Australia and New Zealand Banking Group Ltd, the country's third-biggest lender, is keen to exit its holding in Cambodia and will look at wholly owned business models wherever regulations allow.

"We got out of a relationship, a small relationship, in Vietnam. We would like to do the same in Cambodia. I'd much rather have a wholly owned business in these places," ANZ CEO Mike Smith said at a press conference in Hong Kong on Monday.

ANZ owns a 55 percent stake in ANZ Royal Bank, a joint venture with Cambodia's Royal Group of Companies, according to its website.

ANZ has been the most aggressive of Australia's top four banks to push into Asia, investing in 15 countries in the region from Malaysia to China. Several of ANZ's Asian bank stakes are minority holdings and it therefore would be required to hold more capital under Australia's proposed regulations.

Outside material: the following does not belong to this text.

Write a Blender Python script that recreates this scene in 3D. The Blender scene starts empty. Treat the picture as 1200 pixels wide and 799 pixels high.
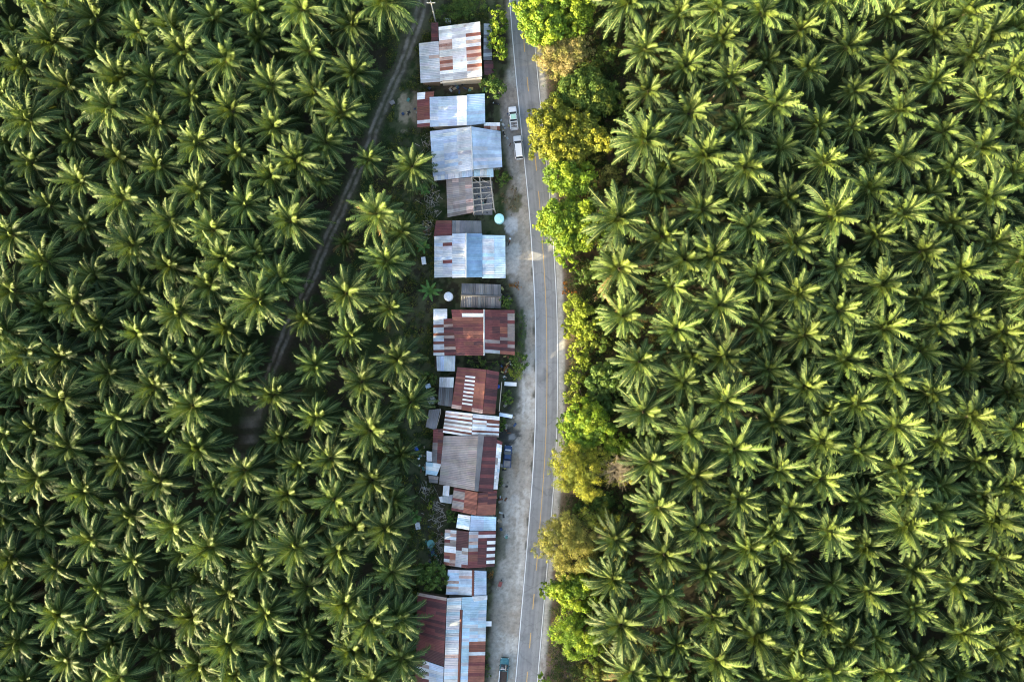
import bpy, math, random
import numpy as np
from mathutils import Vector

SC = bpy.context.scene
COL = SC.collection
random.seed(11)
RNG = np.random.default_rng(11)
S = 0.19            # metres per photo pixel on the ground
CAM_H = 152.0       # drone height
R = math.radians

def W(px, py, z=0.0):
    """photo pixel (1200 wide) -> point at height z under the drone"""
    k = S * (CAM_H - z) / CAM_H
    return Vector(((px - 600.0) * k, (399.5 - py) * k, z))

def PX(x, y, z=0.0):
    k = S * (CAM_H - z) / CAM_H
    return 600 + x / k, 399.5 - y / k

# ------------------------------------------------------------------ noise
def vnoise(x, y, seed=0):
    xi = np.floor(x).astype(np.int64); yi = np.floor(y).astype(np.int64)
    xf = x - xi; yf = y - yi
    def h(a, b):
        n = (a * 374761393 + b * 668265263 + seed * 1442695041) & 0x7fffffff
        n = ((n ^ (n >> 13)) * 1274126177) & 0x7fffffff
        return ((n ^ (n >> 16)) & 0xffff) / 65535.0
    u = xf * xf * (3 - 2 * xf); v = yf * yf * (3 - 2 * yf)
    return (h(xi, yi) * (1 - u) + h(xi + 1, yi) * u) * (1 - v) + (h(xi, yi + 1) * (1 - u) + h(xi + 1, yi + 1) * u) * v

def fbm(x, y, seed=0, o=4):
    s = 0; a = 0.5; t = 0
    for i in range(o):
        s = s + a * vnoise(x * 2 ** i, y * 2 ** i, seed + i); t += a; a *= 0.55
    return s / t

# ------------------------------------------------------------------ materials
def nodes_of(name):
    m = bpy.data.materials.new(name); m.use_nodes = True
    nt = m.node_tree; nt.nodes.clear()
    return m, nt, nt.nodes, nt.links

def principled(nd, **kw):
    p = nd.new('ShaderNodeBsdfPrincipled')
    for k, v in kw.items(): p.inputs[k].default_value = v
    return p

def mat_plain(name, rgb, rough=0.7, metal=0.0, var=0.25, scale=3.0, spec=0.4, bump=0.0):
    m, nt, nd, ln = nodes_of(name)
    out = nd.new('ShaderNodeOutputMaterial')
    p = principled(nd, Roughness=rough, Metallic=metal); p.inputs['Specular IOR Level'].default_value = spec
    tc = nd.new('ShaderNodeTexCoord'); n = nd.new('ShaderNodeTexNoise')
    n.inputs['Scale'].default_value = scale; n.inputs['Detail'].default_value = 5
    ln.new(tc.outputs['Object'], n.inputs['Vector'])
    r = nd.new('ShaderNodeMapRange'); r.inputs['To Min'].default_value = 1 - var; r.inputs['To Max'].default_value = 1 + var
    ln.new(n.outputs['Fac'], r.inputs['Value'])
    mx = nd.new('ShaderNodeMix'); mx.data_type = 'RGBA'; mx.blend_type = 'MULTIPLY'; mx.inputs[0].default_value = 1
    mx.inputs[6].default_value = (*rgb, 1); ln.new(r.outputs[0], mx.inputs[7])
    ln.new(mx.outputs[2], p.inputs['Base Color'])
    if bump:
        b = nd.new('ShaderNodeBump'); b.inputs['Strength'].default_value = bump; b.inputs['Distance'].default_value = 0.05
        ln.new(n.outputs['Fac'], b.inputs['Height']); ln.new(b.outputs[0], p.inputs['Normal'])
    ln.new(p.outputs[0], out.inputs['Surface'])
    return m

def mat_leaf(name, rough=0.5, trans=0.25, rand=0.25, spec=0.35, tcol=(1.25, 1.15, 0.5)):
    m, nt, nd, ln = nodes_of(name)
    out = nd.new('ShaderNodeOutputMaterial')
    a = nd.new('ShaderNodeAttribute'); a.attribute_name = 'col'
    oi = nd.new('ShaderNodeObjectInfo')
    r = nd.new('ShaderNodeMapRange'); r.inputs['To Min'].default_value = 1 - rand; r.inputs['To Max'].default_value = 1 + rand
    ln.new(oi.outputs['Random'], r.inputs['Value'])
    mx = nd.new('ShaderNodeMix'); mx.data_type = 'RGBA'; mx.blend_type = 'MULTIPLY'; mx.inputs[0].default_value = 1
    ln.new(a.outputs['Color'], mx.inputs[6]); ln.new(r.outputs[0], mx.inputs[7])
    p = principled(nd, Roughness=rough); p.inputs['Specular IOR Level'].default_value = spec
    ln.new(mx.outputs[2], p.inputs['Base Color'])
    t = nd.new('ShaderNodeBsdfTranslucent')
    m2 = nd.new('ShaderNodeMix'); m2.data_type = 'RGBA'; m2.blend_type = 'MULTIPLY'; m2.inputs[0].default_value = 1
    ln.new(mx.outputs[2], m2.inputs[6]); m2.inputs[7].default_value = (*tcol, 1)
    ln.new(m2.outputs[2], t.inputs['Color'])
    ms = nd.new('ShaderNodeMixShader'); ms.inputs[0].default_value = trans
    ln.new(p.outputs[0], ms.inputs[1]); ln.new(t.outputs[0], ms.inputs[2])
    ln.new(ms.outputs[0], out.inputs['Surface'])
    return m

def mat_tin():
    """corrugated roof sheets: per-sheet paint in 'col', per-sheet rust amount in its alpha"""
    m, nt, nd, ln = nodes_of('tin_sheet')
    out = nd.new('ShaderNodeOutputMaterial')
    a = nd.new('ShaderNodeAttribute'); a.attribute_name = 'col'
    uv = nd.new('ShaderNodeUVMap'); uv.uv_map = 'uv'
    mp = nd.new('ShaderNodeMapping'); mp.inputs['Scale'].default_value = (3.2, 0.28, 1)
    ln.new(uv.outputs[0], mp.inputs['Vector'])
    n1 = nd.new('ShaderNodeTexNoise'); n1.inputs['Scale'].default_value = 1.0; n1.inputs['Detail'].default_value = 6; n1.inputs['Roughness'].default_value = 0.65
    ln.new(mp.outputs[0], n1.inputs['Vector'])
    n2 = nd.new('ShaderNodeTexNoise'); n2.inputs['Scale'].default_value = 0.45; n2.inputs['Detail'].default_value = 7; n2.inputs['Roughness'].default_value = 0.7
    ln.new(uv.outputs[0], n2.inputs['Vector'])
    mm = nd.new('ShaderNodeMath'); mm.operation = 'MULTIPLY_ADD'; mm.inputs[1].default_value = 0.5
    ln.new(n1.outputs['Fac'], mm.inputs[0])
    h = nd.new('ShaderNodeMath'); h.operation = 'MULTIPLY'; h.inputs[1].default_value = 0.62
    ln.new(n2.outputs['Fac'], h.inputs[0]); ln.new(h.outputs[0], mm.inputs[2])
    # rust mask = smoothstep(noise + rust)
    ad = nd.new('ShaderNodeMath'); ad.operation = 'ADD'
    ln.new(mm.outputs[0], ad.inputs[0]); ln.new(a.outputs['Alpha'], ad.inputs[1])
    mk = nd.new('ShaderNodeMapRange'); mk.interpolation_type = 'SMOOTHSTEP'
    mk.inputs['From Min'].default_value = 0.68; mk.inputs['From Max'].default_value = 0.90
    ln.new(ad.outputs[0], mk.inputs['Value'])
    cr = nd.new('ShaderNodeValToRGB'); cr.color_ramp.elements[0].position = 0.35; cr.color_ramp.elements[1].position = 0.65
    cr.color_ramp.elements[0].color = (0.075, 0.026, 0.02, 1); cr.color_ramp.elements[1].color = (0.21, 0.078, 0.05, 1)
    ln.new(n1.outputs['Fac'], cr.inputs[0])
    v = nd.new('ShaderNodeMapRange'); v.inputs['To Min'].default_value = 0.72; v.inputs['To Max'].default_value = 1.28
    v.inputs['From Min'].default_value = 0.25; v.inputs['From Max'].default_value = 0.75
    ln.new(mm.outputs[0], v.inputs['Value'])
    mx = nd.new('ShaderNodeMix'); mx.data_type = 'RGBA'; mx.blend_type = 'MULTIPLY'; mx.inputs[0].default_value = 1
    ln.new(a.outputs['Color'], mx.inputs[6]); ln.new(v.outputs[0], mx.inputs[7])
    n4 = nd.new('ShaderNodeTexNoise'); n4.inputs['Scale'].default_value = 0.22; n4.inputs['Detail'].default_value = 8; n4.inputs['Roughness'].default_value = 0.62; n4.inputs['Distortion'].default_value = 0.6
    ln.new(uv.outputs[0], n4.inputs['Vector'])
    r4 = nd.new('ShaderNodeMapRange'); r4.inputs['From Min'].default_value = 0.32; r4.inputs['From Max'].default_value = 0.62; r4.inputs['To Min'].default_value = 0.62; r4.inputs['To Max'].default_value = 1.08
    ln.new(n4.outputs['Fac'], r4.inputs['Value'])
    mw = nd.new('ShaderNodeMix'); mw.data_type = 'RGBA'; mw.blend_type = 'MULTIPLY'; mw.inputs[0].default_value = 1
    ln.new(mx.outputs[2], mw.inputs[6]); ln.new(r4.outputs[0], mw.inputs[7]); mx = mw
    m2 = nd.new('ShaderNodeMix'); m2.data_type = 'RGBA'
    ln.new(mk.outputs[0], m2.inputs[0]); ln.new(mx.outputs[2], m2.inputs[6]); ln.new(cr.outputs[0], m2.inputs[7])
    p = principled(nd); p.inputs['Specular IOR Level'].default_value = 0.5
    ln.new(m2.outputs[2], p.inputs['Base Color'])
    ro = nd.new('ShaderNodeMapRange'); ro.inputs['To Min'].default_value = 0.42; ro.inputs['To Max'].default_value = 0.9
    ln.new(mk.outputs[0], ro.inputs['Value']); ln.new(ro.outputs[0], p.inputs['Roughness'])
    me = nd.new('ShaderNodeMapRange'); me.inputs['To Min'].default_value = 0.35; me.inputs['To Max'].default_value = 0.0
    ln.new(mk.outputs[0], me.inputs['Value']); ln.new(me.outputs[0], p.inputs['Metallic'])
    ln.new(p.outputs[0], out.inputs['Surface'])
    return m

def mat_ground():
    m, nt, nd, ln = nodes_of('ground')
    out = nd.new('ShaderNodeOutputMaterial')
    a = nd.new('ShaderNodeAttribute'); a.attribute_name = 'col'
    tc = nd.new('ShaderNodeTexCoord')
    n1 = nd.new('ShaderNodeTexNoise'); n1.inputs['Scale'].default_value = 1.3; n1.inputs['Detail'].default_value = 8; n1.inputs['Roughness'].default_value = 0.7
    ln.new(tc.outputs['Object'], n1.inputs['Vector'])
    r = nd.new('ShaderNodeMapRange'); r.inputs['From Min'].default_value = 0.3; r.inputs['From Max'].default_value = 0.7
    r.inputs['To Min'].default_value = 0.74; r.inputs['To Max'].default_value = 1.26
    ln.new(n1.outputs['Fac'], r.inputs['Value'])
    mx = nd.new('ShaderNodeMix'); mx.data_type = 'RGBA'; mx.blend_type = 'MULTIPLY'; mx.inputs[0].default_value = 1
    ln.new(a.outputs['Color'], mx.inputs[6]); ln.new(r.outputs[0], mx.inputs[7])
    p = principled(nd, Roughness=0.95); p.inputs['Specular IOR Level'].default_value = 0.2
    ln.new(mx.outputs[2], p.inputs['Base Color'])
    b = nd.new('ShaderNodeBump'); b.inputs['Strength'].default_value = 0.6; b.inputs['Distance'].default_value = 0.12
    ln.new(n1.outputs['Fac'], b.inputs['Height']); ln.new(b.outputs[0], p.inputs['Normal'])
    ln.new(p.outputs[0], out.inputs['Surface'])
    return m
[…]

ANZ sold its entire 9.6 percent stake in Vietnam's Sacombank in 2012.

"This is not a new position and we are continuing to look at all our partnerships on this basis," Paul Edwards, a spokesman for ANZ told Reuters by email.

Since Smith joined ANZ in 2007, the bank has been trying to improve credit quality and stabilise its profit margin on interest rates, alongside its push to grow its business in the broader Asian region.

The bank beat first-quarter forecasts with a A$1.73 billion ($1.58 billion) profit for the three months to December and announced a surprise fall in projected bad loan provisions.